There are still significant hurdles for the bill to become law. The bill needs all 50 Democrats in the Senate to support it, including Arizona Sen. Kyrsten Sinema, who has declined so far to say she would vote for the bill, and who over the weekend suggested she might demand changes or allow procedural maneuverings that would make passage more difficult. Republicans have criticized the climate-related funding as irresponsible in the face of other economic stressors. And some progressives have also opposed parts of the legislation, saying some provisions, such as compromises in the bill that connect leases for oil and gas drilling on federal land to clean energy initiatives, are going to put disproportionate harm on front-line communities. 

“Legislation that supports measures to address the health of polluted communities on the one hand, while ramping up projects that increase pollution and unsafe practices on the lands of other frontline communities on the other ... is wrong,” said Bineshi Albert, co-executive director of the Climate Justice Alliance, in a statement last week. “Hard fought measures for Environmental Justice that support our communities are now being positioned alongside things that harm us, essentially holding us hostage to the needs of the fossil fuel industry. This will only harm us in the future.”

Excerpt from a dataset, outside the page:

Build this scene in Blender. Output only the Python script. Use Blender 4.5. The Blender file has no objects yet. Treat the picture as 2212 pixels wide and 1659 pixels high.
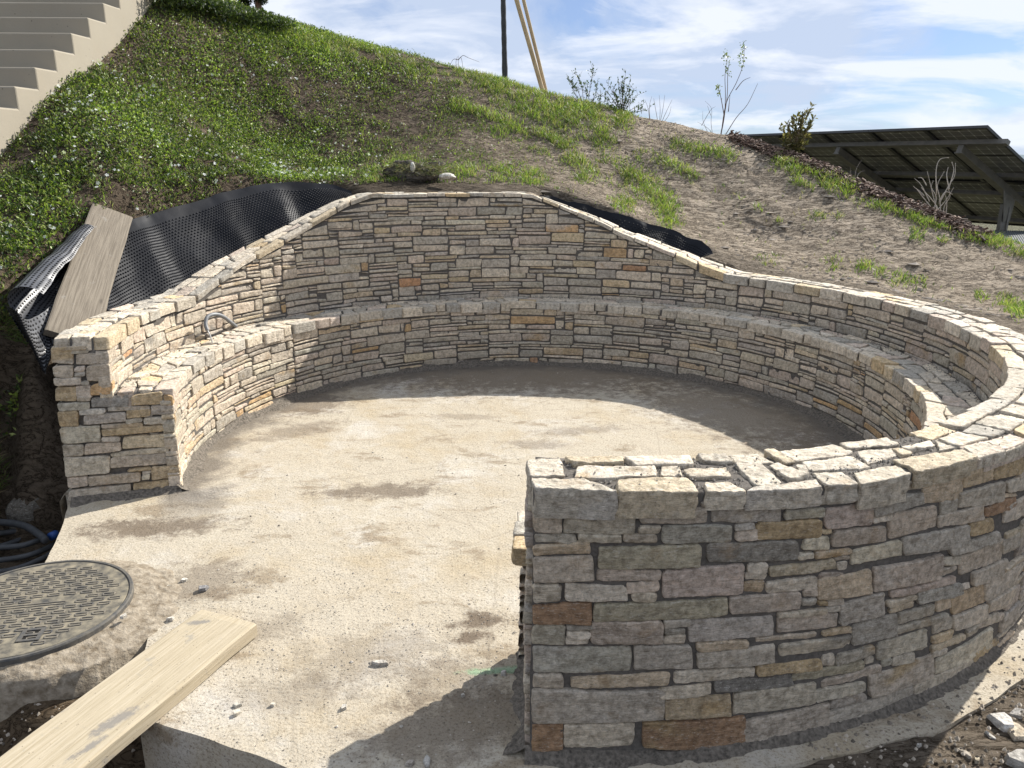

That position could impact a House vote, should the bill survive the Senate. 

A path with future promise?

But the fact that such substantial climate initiatives have moved forward at all is crucial, advocates say. 

“This bill represents an unprecedented investment in climate action,” says Lena Moffitt, chief of staff for Evergreen Action, a climate advocacy group. “It represents an important shift in climate policy. It’s not the bill we would have written, but it’s still essential and we need to get it passed. ... Will it solve the climate crisis full stop? No – we know that the fight goes on. But this [law] would be a clear indication that Congress takes this issue seriously.”

To Bob Inglis, a former Republican congressman from South Carolina who is now executive director of RepublicEN, a conservative climate organization that supports a carbon tax with border adjustment for imports, the bill’s efforts to support American manufacturing dovetail with a point he’s been making for years. The best way to build a stable climate future, he argues, is to build a strong, 21st-century, American economy. Investments today in emergent technologies such as clean hydrogen could put the U.S. at the forefront of future industry. 

Indeed, he says, if many of the climate provisions in the bill stood alone, rather than wrapped up into the large package, he expects they would garner some Republican support. 

“The expansion of the wind and solar credits, the exciting expansion, or creation, of additional credits in green hydrogen, the inclusion of hydrogen cars in electric car credits, the extension of the electric car credits – all those things are good,’ he says. “And I think they would have a lot of support among conservatives.”

Many Republican lawmakers have already been supporting green incentives and investments at the state level.

The big question now, Mr. Inglis says, is the same as the one progressives have posed. 

“This is all great,” he says. “It’s not enough. The question now is, what do we do next?”